The Northern Express Herald

US targets China’s shadow trade with Iran in sweeping economic sanctions

Washington Post

The sanctions come before US President Donald Trump and Chinese President Xi Jinping are due to meet in Beijing next month. Photo / Getty Images

The US Treasury Department has imposed broad sanctions on 40 shipping firms and vessels, as well as a Chinese oil refinery, in a widening crackdown on maritime business with the Iranian regime.

The majority of sanctioned vessels are either Chinese-linked operations or have a history of delivering crude oil to China as the final destination.

It comes nearly a week after the seizure of the Touska, a sanctioned vessel bound for Iran that had stopped at a Chinese port known as a loading point for chemicals that could be used as rocket fuel precursors.

US President Donald Trump, speaking to CNBC on Monday, said US authorities found “a gift from China” on the ship, “which wasn’t very nice”.

The sanctions follow the seizure this week of two vessels – M/T Majestic and M/T Tifani – in the Indian Ocean, which US officials say were carrying a combined load of nearly four million barrels of Iranian crude.

In a statement on Saturday, Treasury Secretary Scott Bessent said: “[Operation] Economic Fury is imposing a financial stranglehold on the Iranian regime, hampering its aggression in the Middle East, and helping to curtail its nuclear ambitions.”

The sanctions are the largest tranche of such measures targeting Iran’s shadow fleet since the war began.

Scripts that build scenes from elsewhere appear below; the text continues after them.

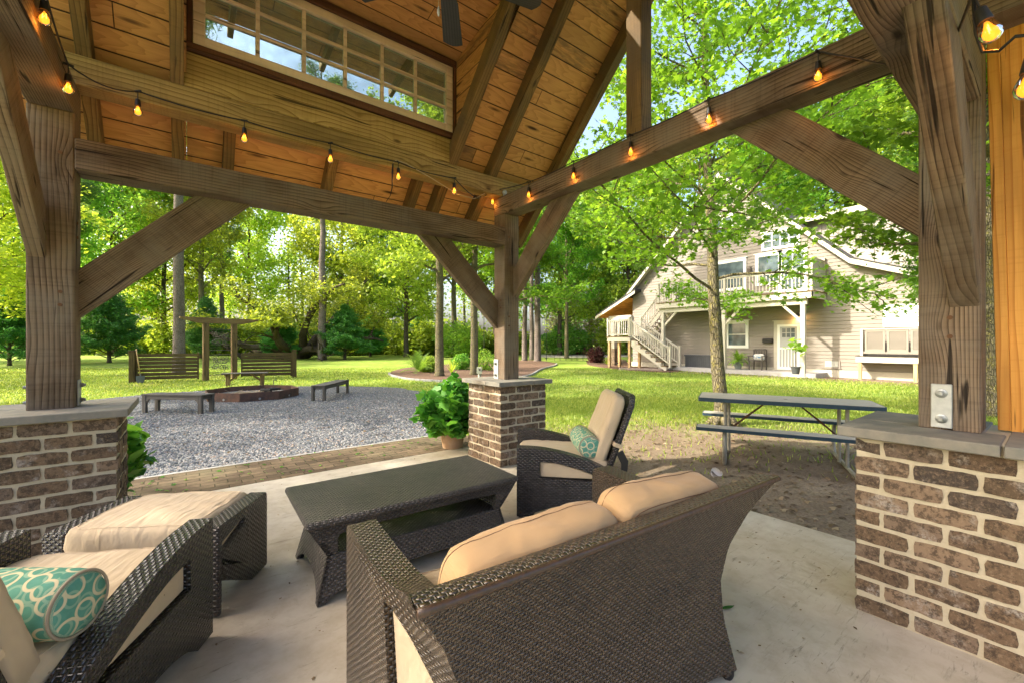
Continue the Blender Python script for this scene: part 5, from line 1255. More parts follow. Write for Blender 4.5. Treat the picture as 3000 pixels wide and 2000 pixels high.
# roof planes with overhang
def roofslab(name, ya, za, yb, zb, x0, x1, th, mat):
    m = MB(); m.prism([[(ya, za), (yb, zb), (yb, zb+th), (ya, za+th)]], x0, x1, 'yz'); return hb(m, name, mat)
XO = XH-0.45
for ya, za, yb, zb in ((PKY, PKZ, 16.3, PKZ-5.85), (5.15, 4.6, PKY, PKZ), (3.0, 3.75, 5.15, 4.6), (-6, 3.4, 3.0, 3.75)):
    roofslab('roof', ya, za+0.10, yb, zb+0.10, XO-0.02, XH+7.3, 0.05, M_SHING)
    roofslab('soffit', ya, za+0.02, yb, zb+0.02, XO+0.03, XH-0.02, 0.06, M_WHT)
    roofslab('rake_board', ya, za-0.12, yb, zb-0.12, XO, XO+0.028, 0.22, M_WHT)
# upper board and batten mass to the right
m = MB(); m.box(XH+1.2, XH+6.5, -6, 7.2, 3.0, 6.9); hb(m, 'upper_wall', M_SIDEU)
m = MB(); y = -5.8
while y < 7.1: m.box(XH+1.165, XH+1.199, y-0.03, y+0.03, 3.4, 6.88); y += 0.62
m.box(XH+1.16, XH+1.199, -6, 7.2, 4.55, 4.62) ; hb(m, 'battens', M_SIDEU)
roofslab('roof', -6.3, 6.95, 7.6, 6.95, XH+0.75, XH+7, 0.08, M_SHING); 
m = MB(); m.box(XH+0.72, XH+0.75, -6.3, 7.6, 6.78, 7.05); hb(m, 'fascia', M_WHT)
# left porch roof with brick column
m = MB(); zL = lambda y: 4.25-(y-15.5)*0.46
m.prism([[(15.3, 4.35), (18.3, 2.97), (18.3, 3.10), (15.3, 4.48)]], XH-0.6, XH+7, 'yz'); hb(m, 'porch_roof', M_SHING)
m = MB(); m.prism([[(15.3, 4.20), (18.35, 2.80), (18.35, 2.96), (15.3, 4.36)]], XH-0.64, XH-0.61, 'yz'); hb(m, 'porch_rake', M_WHT)
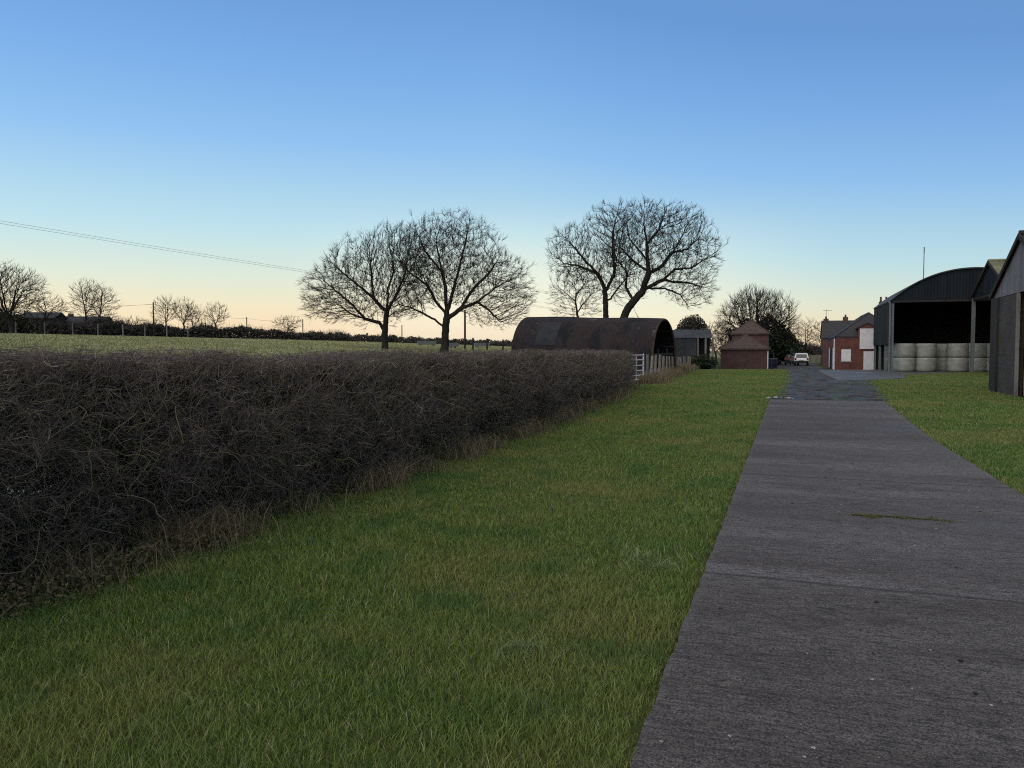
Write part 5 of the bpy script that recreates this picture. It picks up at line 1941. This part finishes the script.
# the after-glow is palest straight ahead
gx = ramp(nt, math_n(nt, 'ABSOLUTE', math_n(nt, 'SUBTRACT', sep.outputs[0], 0.05)), [(0.0, 1), (0.12, 0.85), (0.36, 0)], 'EASE')
gy = ramp(nt, sep.outputs[1], [(0.4, 0), (0.7, 1)])
gz = ramp(nt, sep.outputs[2], [(0.0, 0.75), (0.06, 1), (0.20, 0)], 'EASE')
dusk = mix(nt, dusk, lin((254, 255, 238)), math_n(nt, 'MULTIPLY', math_n(nt, 'MULTIPLY', gx, gy), math_n(nt, 'MULTIPLY', gz, 0.5)))
az = math_n(nt, 'ADD', 1.0, math_n(nt, 'MULTIPLY', sep.outputs[0], -0.10))
sc_ = nt.nodes.new('ShaderNodeVectorMath')
sc_.operation = 'SCALE'
nt.links.new(dusk, sc_.inputs[0])
nt.links.new(math_n(nt, 'MULTIPLY', az, 0.94), sc_.inputs['Scale'])
sk = nt.nodes.new('ShaderNodeVectorMath')
sk.operation = 'SCALE'
nt.links.new(sky.outputs[0], sk.inputs[0])
sk.inputs['Scale'].default_value = 0.04
ad = nt.nodes.new('ShaderNodeVectorMath')
ad.operation = 'ADD'
nt.links.new(sc_.outputs[0], ad.inputs[0])
nt.links.new(sk.outputs[0], ad.inputs[1])
nt.links.new(ad.outputs[0], bg.inputs[0])
bg.inputs[1].default_value = STR
nt.links.new(bg.outputs[0], out.inputs[0])

sl = bpy.data.lights.new('sun', 'SUN')
sl.energy = 0.20
sl.angle = math.radians(60)
sl.color = (1.0, 0.86, 0.70)
so = bpy.data.objects.new('sun', sl)
C.objects.link(so)
dirv = Vector((math.sin(math.radians(SUN_AZ)) * math.cos(math.radians(SUN_EL)), math.cos(math.radians(SUN_AZ)) * math.cos(math.radians(SUN_EL)), math.sin(math.radians(SUN_EL))))
so.rotation_euler = dirv.to_track_quat('Z', 'Y').to_euler()

cam = bpy.data.cameras.new('camera')
cam.sensor_width = 36
cam.lens = 36 * F / 1024
cam.clip_end = 5000
cam.clip_start = 0.05
co = bpy.data.objects.new('camera', cam)
C.objects.link(co)
co.location = (0, 0, CAMZ)
co.rotation_euler = (PI / 2 - PITCH, 0, 0)
sc = bpy.context.scene
sc.camera = co
sc.view_settings.view_transform = 'Standard'
sc.view_settings.look = 'None'
sc.view_settings.exposure = 2.737
sc.view_settings.gamma = 1
sc.cycles.use_denoising = False
sc.cycles.pixel_filter_type = 'BLACKMAN_HARRIS'
sc.cycles.filter_width = 1.1
sc.cycles.max_bounces = 6
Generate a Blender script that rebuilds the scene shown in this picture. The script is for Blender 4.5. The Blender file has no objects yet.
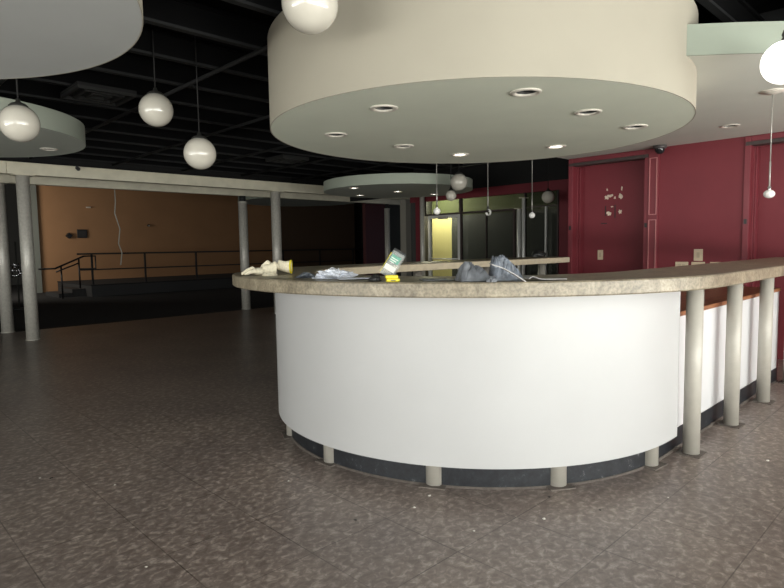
import bpy, bmesh, math, random
from mathutils import Vector, Matrix, noise
random.seed(7)
PI = math.pi
col = bpy.context.scene.collection
sc = bpy.context.scene

# ---------------------------------------------------------------- room frame
# room coordinates (u, w, z): u runs along the bar, w to its left, origin at the middle of the round bar end
TH = 0.7731
CX, CY = 0.6386, 4.6178
ROOM = Matrix.Translation((CX, CY, 0)) @ Matrix.Rotation(TH, 4, 'Z')
def rl(u, w, z=0.0): return ROOM @ Vector((u, w, z))
def to_room(x, y):
    v = ROOM.inverted() @ Vector((x, y, 0)); return v.x, v.y

# ---------------------------------------------------------------- materials
def mat(name):
    m = bpy.data.materials.new(name); m.use_nodes = True
    nt = m.node_tree
    return m, nt, nt.nodes['Principled BSDF']
def simple(name, c, rough=.5, metal=0., coat=0., var=0., scale=8., bump=0., spec=None):
    m, nt, b = mat(name)
    b.inputs['Base Color'].default_value = (*c, 1); b.inputs['Roughness'].default_value = rough
    b.inputs['Metallic'].default_value = metal; b.inputs['Coat Weight'].default_value = coat
    if spec is not None: b.inputs['Specular IOR Level'].default_value = spec
    if var or bump:
        tc = nt.nodes.new('ShaderNodeTexCoord'); n = nt.nodes.new('ShaderNodeTexNoise')
        n.inputs['Scale'].default_value = scale; n.inputs['Detail'].default_value = 5
        nt.links.new(tc.outputs['Object'], n.inputs['Vector'])
        if var:
            r = nt.nodes.new('ShaderNodeValToRGB')
            r.color_ramp.elements[0].position = .3; r.color_ramp.elements[1].position = .7
            r.color_ramp.elements[0].color = (*[x*(1-var) for x in c], 1)
            r.color_ramp.elements[1].color = (*[min(1, x*(1+var)) for x in c], 1)
            nt.links.new(n.outputs['Fac'], r.inputs['Fac']); nt.links.new(r.outputs['Color'], b.inputs['Base Color'])
        if bump:
            bp = nt.nodes.new('ShaderNodeBump'); bp.inputs['Strength'].default_value = bump; bp.inputs['Distance'].default_value = .01
            nt.links.new(n.outputs['Fac'], bp.inputs['Height']); nt.links.new(bp.outputs['Normal'], b.inputs['Normal'])
    return m
def emissive(name, c, s):
    m, nt, b = mat(name)
    b.inputs['Base Color'].default_value = (*c, 1); b.inputs['Emission Color'].default_value = (*c, 1)
    b.inputs['Emission Strength'].default_value = s
    return m
def glassy(name, tint=(1, 1, 1), refl=.08, rough=.02):
    m = bpy.data.materials.new(name); m.use_nodes = True; nt = m.node_tree; nt.nodes.clear()
    o = nt.nodes.new('ShaderNodeOutputMaterial'); mx = nt.nodes.new('ShaderNodeMixShader')
    t = nt.nodes.new('ShaderNodeBsdfTransparent'); g = nt.nodes.new('ShaderNodeBsdfGlossy')
    t.inputs['Color'].default_value = (*tint, 1); g.inputs['Roughness'].default_value = rough
    mx.inputs['Fac'].default_value = refl
    nt.links.new(t.outputs[0], mx.inputs[1]); nt.links.new(g.outputs[0], mx.inputs[2]); nt.links.new(mx.outputs[0], o.inputs['Surface'])
    return m

def milky(name):
    m = bpy.data.materials.new(name); m.use_nodes = True; nt = m.node_tree; b = nt.nodes['Principled BSDF']
    b.inputs['Base Color'].default_value = (.75, .80, .77, 1); b.inputs['Roughness'].default_value = .15
    o = nt.nodes['Material Output']; mx = nt.nodes.new('ShaderNodeMixShader'); t = nt.nodes.new('ShaderNodeBsdfTransparent')
    mx.inputs['Fac'].default_value = .30
    nt.links.new(t.outputs[0], mx.inputs[1]); nt.links.new(b.outputs[0], mx.inputs[2]); nt.links.new(mx.outputs[0], o.inputs['Surface'])
    return m

def floor_material():
    m, nt, b = mat('vinyl_floor'); L = nt.links; N = nt.nodes.new
    tc = N('ShaderNodeTexCoord')
    # mottled streaks
    mp = N('ShaderNodeMapping'); mp.inputs['Scale'].default_value = (1.0, 1.25, 1); mp.inputs['Rotation'].default_value = (0, 0, -TH)
    L.new(tc.outputs['Object'], mp.inputs['Vector'])
    n1 = N('ShaderNodeTexNoise'); n1.inputs['Scale'].default_value = 23; n1.inputs['Detail'].default_value = 6; n1.inputs['Roughness'].default_value = .62; n1.inputs['Distortion'].default_value = .55
    L.new(mp.outputs[0], n1.inputs['Vector'])
    r1 = N('ShaderNodeValToRGB'); e = r1.color_ramp.elements
    e[0].position = .36; e[0].color = (.185, .150, .133, 1); e[1].position = .70; e[1].color = (.50, .435, .39, 1)
    k = r1.color_ramp.elements.new(.52); k.color = (.262, .218, .194, 1)
    L.new(n1.outputs['Fac'], r1.inputs['Fac'])
    # broad dirt variation
    n2 = N('ShaderNodeTexNoise'); n2.inputs['Scale'].default_value = 1.3; n2.inputs['Detail'].default_value = 4
    L.new(tc.outputs['Object'], n2.inputs['Vector'])
    r2 = N('ShaderNodeValToRGB'); r2.color_ramp.elements[0].position = .3; r2.color_ramp.elements[1].position = .75
    r2.color_ramp.elements[0].color = (.74, .72, .72, 1); r2.color_ramp.elements[1].color = (1.08, 1.05, 1.0, 1)
    L.new(n2.outputs['Fac'], r2.inputs['Fac'])
    mu = N('ShaderNodeMix'); mu.data_type = 'RGBA'; mu.blend_type = 'MULTIPLY'; mu.inputs[0].default_value = 1
    L.new(r1.outputs['Color'], mu.inputs[6]); L.new(r2.outputs['Color'], mu.inputs[7])
    # tile seams (18 inch tiles): distance to grid lines
    sx = N('ShaderNodeSeparateXYZ'); L.new(tc.outputs['Object'], sx.inputs[0])
    def seam(out, off):
        a = N('ShaderNodeMath'); a.operation = 'ADD'; a.inputs[1].default_value = off; L.new(out, a.inputs[0])
        p = N('ShaderNodeMath'); p.operation = 'PINGPONG'; p.inputs[1].default_value = .2285; L.new(a.outputs[0], p.inputs[0])
        c = N('ShaderNodeMath'); c.operation = 'LESS_THAN'; c.inputs[1].default_value = .0026; L.new(p.outputs[0], c.inputs[0])
        return c.outputs[0]
    s1 = seam(sx.outputs[0], 1.295 + 45.7); s2 = seam(sx.outputs[1], 1.73 + 45.7)
    mxn = N('ShaderNodeMath'); mxn.operation = 'MAXIMUM'; L.new(s1, mxn.inputs[0]); L.new(s2, mxn.inputs[1])
    # seams open only in places
    n3 = N('ShaderNodeTexNoise'); n3.inputs['Scale'].default_value = 2.2; L.new(tc.outputs['Object'], n3.inputs['Vector'])
    g = N('ShaderNodeMapRange'); g.inputs[1].default_value = .38; g.inputs[2].default_value = .6; g.inputs[3].default_value = .3; g.inputs[4].default_value = .65
    L.new(n3.outputs['Fac'], g.inputs[0])
    ml = N('ShaderNodeMath'); ml.operation = 'MULTIPLY'; L.new(mxn.outputs[0], ml.inputs[0]); L.new(g.outputs[0], ml.inputs[1])
    m2 = N('ShaderNodeMix'); m2.data_type = 'RGBA'; L.new(ml.outputs[0], m2.inputs[0]); L.new(mu.outputs[2], m2.inputs[6]); m2.inputs[7].default_value = (.03, .024, .02, 1)
    L.new(m2.outputs[2], b.inputs['Base Color'])
    rr = N('ShaderNodeMapRange'); rr.inputs[3].default_value = .26; rr.inputs[4].default_value = .40
    L.new(n1.outputs['Fac'], rr.inputs[0]); L.new(rr.outputs[0], b.inputs['Roughness'])
    b.inputs['Specular IOR Level'].default_value = .45
    bp = N('ShaderNodeBump'); bp.inputs['Strength'].default_value = .04; bp.inputs['Distance'].default_value = .002
    L.new(n1.outputs['Fac'], bp.inputs['Height']); L.new(bp.outputs[0], b.inputs['Normal'])
    return m

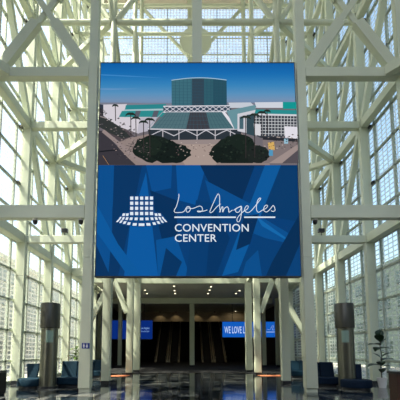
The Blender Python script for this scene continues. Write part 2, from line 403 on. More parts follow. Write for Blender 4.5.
# gusset disc at the far middle column
g = MB().tube((.28,29.95,28.9),(.28,30.15,28.9),1.4,1.4,32).build('gusset_plate', STEEL, origin=(.28,30.1,28.9)); tag(g, 'round gusset plate on the middle column above the screen', 'steel plate', kind='thing')
beam((-SC+.3,26.45,7.28),(-IN-.3,26.45,7.28), .3, .3, 'pale beam carrying the inverted V brace, toilet-sign side'); beam((IN+.3,26.45,7.28),(SC-.3,26.45,7.28), .3, .3, 'pale beam carrying the inverted V brace, tall-plant side')
beam((-IN,30.2,7.42),(IN,30.2,7.42), .4, .42, 'long pale beam at the lobby ceiling edge just under the screen')
beam((-SC,41.25,7.30),(SC,41.25,7.30), .5, .62, 'dim beam across the lobby ceiling above the lone middle column')

# ------------------------------------------------------------------ the big screen
YS = 14.90
scr = thing('video_screen', (0,15.1,4.66), 'huge square display showing a building photograph over a blue convention center logo', 'screen')
XL, XR = -4.19, 4.22
ZB, ZS, ZU = at_y(200,276,YS).z, at_y(200,165.3,YS).z, at_y(200,63,YS).z
MB().box((XL,YS+.02,ZB),(XR,YS+.32,ZU)).build('cabinet', BLACK, scr)
fr = MB(); e = .03
fr.box((XL-e,YS-.01,ZB-e),(XL,YS+.34,ZU+e)); fr.box((XR,YS-.01,ZB-e),(XR+e,YS+.34,ZU+e))
fr.box((XL-e,YS-.01,ZB-e),(XR+e,YS+.34,ZB)); fr.box((XL-e,YS-.01,ZU),(XR+e,YS+.34,ZU+e))
fr.build('border', mat('screen_frame', (.03,.035,.03), .5), scr)
EM = {}
def led(r, g, b, k=1.0):
    key = (r,g,b)
    if key not in EM: EM[key] = mat('led_%d_%d_%d' % key, (.003,.003,.003), .8, spec=.06, emit=lin(r,g,b), es=k)
    return EM[key]
class Picture:
    def __init__(s, zlo=None): s.mb = MB(); s.mats = []; s.layer = 0; s.zlo = ZB if zlo is None else zlo
    def mi(s, c):
        m = led(*c)
        if m not in s.mats: s.mats.append(m)
        return s.mats.index(m)
    def poly(s, pts, c):
        s.layer += 1; Y = YS+.015-s.layer*.0009
        q = []
        for x, y in pts:
            p = at_y(x, y, YS); q.append((min(XR,max(XL,p.x)), Y, min(ZU,max(s.zlo,p.z))))
        s.mb.poly(q, s.mi(c))
    def strip(s, pts, wd, c):
        for (a, b) in zip(pts, pts[1:]):
            d = Vector((b[0]-a[0], b[1]-a[1]));
            if d.length < 1e-6: continue
            n = Vector((-d.y, d.x)).normalized()*wd/2
            s.poly([(a[0]+n.x,a[1]+n.y),(b[0]+n.x,b[1]+n.y),(b[0]-n.x,b[1]-n.y),(a[0]-n.x,a[1]-n.y)], c)
    def build(s, name): return s.mb.build(name, s.mats, scr)

ph = Picture(ZS)
# sky of the picture shown on the screen: bands
def mixc(a, b, t): return tuple(int(round(a[i]+(b[i]-a[i])*t)) for i in range(3))
keys = [(60,(8,90,164)),(72,(20,108,178)),(84,(54,132,188)),(93,(90,146,190)),(100,(118,146,180)),(104.5,(112,132,160))]
ys = [60+1.5*i for i in range(31)]
for y in ys:
    for (ya, ca), (yb, cb) in zip(keys, keys[1:]):
        if ya <= y <= yb:
            c = mixc(ca, cb, (y-ya)/(yb-ya)); ph.poly([(85,y),(315,y),(315,y+1.6),(85,y+1.6)], c); break
ph.poly([(98,74.4),(130,75.9),(165,78.2),(130,77),(98,75.6)], (60,134,196)); ph.poly([(98,88.5),(140,89),(112,90.2),(98,90)], (98,148,196))
ph.poly([(90,103.6),(310,103.6),(310,170),(90,170)], (112,106,112))            # ground
ph.poly([(90,102.8),(125,102.8),(160,104),(228,102.6),(310,103.6),(310,106.5),(90,106.5)], (122,126,142))
ph.poly([(96,104.5),(105,105.5),(105,113),(96,113)], (50,58,72))
# plaza and roads
ph.poly([(120,140),(160,132),(240,132),(262,150),(270,166),(110,166)], (146,130,126))
ph.poly([(168,138),(228,138),(216,166),(185,166)], (168,150,142))
ph.poly([(96,112),(112,118),(134,136),(120,142),(96,126)], (78,70,74))
ph.poly([(96,118),(108,122),(118,128),(110,132),(96,127)], (38,42,44))
ph.poly([(96,131),(103,131),(128,158),(136,166),(96,166)], (58,55,62))
ph.strip([(103,131),(138,160),(150,166)], 3.5, (150,134,132)); ph.strip([(96,152),(118,150)], 1.4, (28,30,36)); ph.strip([(103,156),(109,166)], .5, (170,130,90))
ph.poly([(96,108),(104,110),(103,126),(97,124)], (60,56,62)); ph.strip([(100,117),(122,123)], 1.4, (150,138,138))
# long white building with teal roof
ph.poly([(103.5,105),(127,104.5),(124,117.5),(151,117.3),(139,134),(116,126),(103.5,116)], (212,206,214))
ph.poly([(126,105.6),(166,104.4),(166,109),(125,110)], (42,134,140)); ph.poly([(124,110),(166,109),(166,111),(124,111.4)], (168,196,202))
ph.poly([(122,111.4),(166,110.8),(163,117.4),(119,117.4)], (44,140,142))
for a in (134,152): ph.poly([(a+2,111.2),(a+7,111.2),(a+5,117.3),(a,117.3)], (88,92,104))
ph.poly([(140,118),(158,117.5),(150,131),(137,134)], (188,184,196))
# round tower
def arc(x0, x1, y, dy, n=14): return [(x0+(x1-x0)*i/n, y-dy*math.sin(math.pi*i/n)) for i in range(n+1)]
ph.poly(arc(171.5,226.5,81.2,2.4)+[(226.8,108),(171.8,108)], (60,108,122))
ph.poly([(192,79.4),(204,79.2),(204,108),(192,108)], (50,70,84)); ph.poly([(204,79.2),(226.5,81.2),(226.8,108),(204,108)], (46,92,106))
ph.poly([(213,79.8),(226.5,81.2),(226.8,108),(213,108)], (38,80,96))
for i in range(1, 14): ph.strip([(171.5+55*i/14,80.2),(171.6+55*i/14,108)], .28, (38,72,92))
for i in range(1, 9): ph.strip([(171.6,80.6+27*i/9),(226.6,80.6+27*i/9)], .25, (44,82,100))
ph.strip(arc(171.5,226.5,81.2,2.4), .7, (170,196,212))
# lattice ring
ph.poly([(163.4,107.2),(231,106.6),(231,113.2),(163.4,113.6)], (48,66,84))
ph.strip([(163.4,107.4),(231,106.8)], 1.0, (224,222,230)); ph.strip([(163.4,113.2),(231,112.8)], 1.0, (224,222,230))
for i in range(11):
    a = 164+6.1*i; ph.strip([(a,108),(a+6,112.6)], .7, (206,206,216)); ph.strip([(a,112.6),(a+6,108)], .7, (206,206,216))
# glazed skirt
ph.poly([(166,113.6),(222,113.4),(237,130.4),(196,131),(150,130)], (80,112,120))
ph.poly([(190,113.6),(206,113.6),(210,131),(186,131)], (60,62,70)); ph.poly([(206,113.6),(222,113.4),(237,130.4),(210,131)], (72,108,116))
for i in range(1, 22):
    t = i/22; ph.strip([(166+56*t,113.6),(150+87*t,130.6)], .3, (56,84,98))
for i in range(1, 4): ph.strip([(166-4*i,113.6+4.2*i),(222+3.8*i,113.6+4.2*i)], .22, (60,92,106))
ph.strip([(163,113.6),(148,130)], .7, (150,166,176)); ph.poly([(221,113),(224,113),(238,130),(234,131)], (226,224,232))
# base arches
ph.poly([(148,130.5),(240,130.5),(242,141),(200,144),(150,142)], (44,52,60))
ph.strip([(148,130.6),(196,131.6),(240,130.6)], 1.1, (214,212,220))
for a, b in ((150,174),(174,197),(197,215),(215,238)):
    ph.strip([(a,137.5),(a+(b-a)*.3,134),((a+b)/2,132)], .8, (204,202,210)); ph.strip([((a+b)/2,132),(b-(b-a)*.3,134),(b,137.5)], .8, (204,202,210))
for a in (163,179,197,215,230): ph.strip([(a,132),(a,142)], .8, (196,192,198))
ph.poly([(150,138),(160,142),(240,141),(240,146),(150,146)], (150,136,134))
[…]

It comes at a complex moment in US-China relations, with Trump set to meet Chinese President Xi Jinping at a summit in Beijing next month. The meeting was already delayed from March because of the war in Iran.

The recent ship seizures have angered China, which has previously deemed such US sanctions illegal and this week condemned the “forcible interception” of the Touska.

China’s Foreign Ministry has sought to distance Beijing from the sanctioned vessels. Spokesman Guo Jiankun said: “As far as I know, the vessel seized by the US is a foreign container ship. China rejects any false association and speculation.”

China is the world’s largest buyer of Iranian crude and a key source of chemicals and hardware used in Tehran’s military. Analysts estimate that, before the war, China imported about 1.4 million barrels of Iranian oil a day, about 13% of its total imports, though the figures are not officially reported.

That trade flows through a shadow network of hundreds of tankers, shell companies and intermediaries operating outside normal legal channels and largely beyond the reach of sanctions enforcement.

Much of the oil ends up at China’s “teapot” refineries – small processors that are more willing to take discounted, grey-market crude.

Among the groups targeted by the new sanctions is Hengli Petrochemical (Dalian) Refinery Co, one of China’s largest teapot refineries. The US Treasury Department said the group had purchased billions of dollars in Iranian petroleum.

Few Chinese vessels have crossed the Strait of Hormuz since the war began, under what Beijing confirmed was an agreement with Tehran. But since Trump imposed a US blockade on ships entering and exiting Tehran’s ports, several Chinese-linked ships appear to have abandoned efforts to transit the strait, including the US-sanctioned Rich Starry.

The US has issued sanctions against hundreds of vessels, entities and individuals alleged to be part of Iran’s shadow fleet, but physical seizures of Chinese-linked vessels or cargo by US forces are rare.

Beijing, for its part, does not stop US-sanctioned ships from entering its ports or doing business with Chinese entities.

US authorities have vowed to continue widening their crackdown on the shadow networks facilitating Iran’s oil trade, and they say they will keep trying to disrupt the flow of Iranian crude.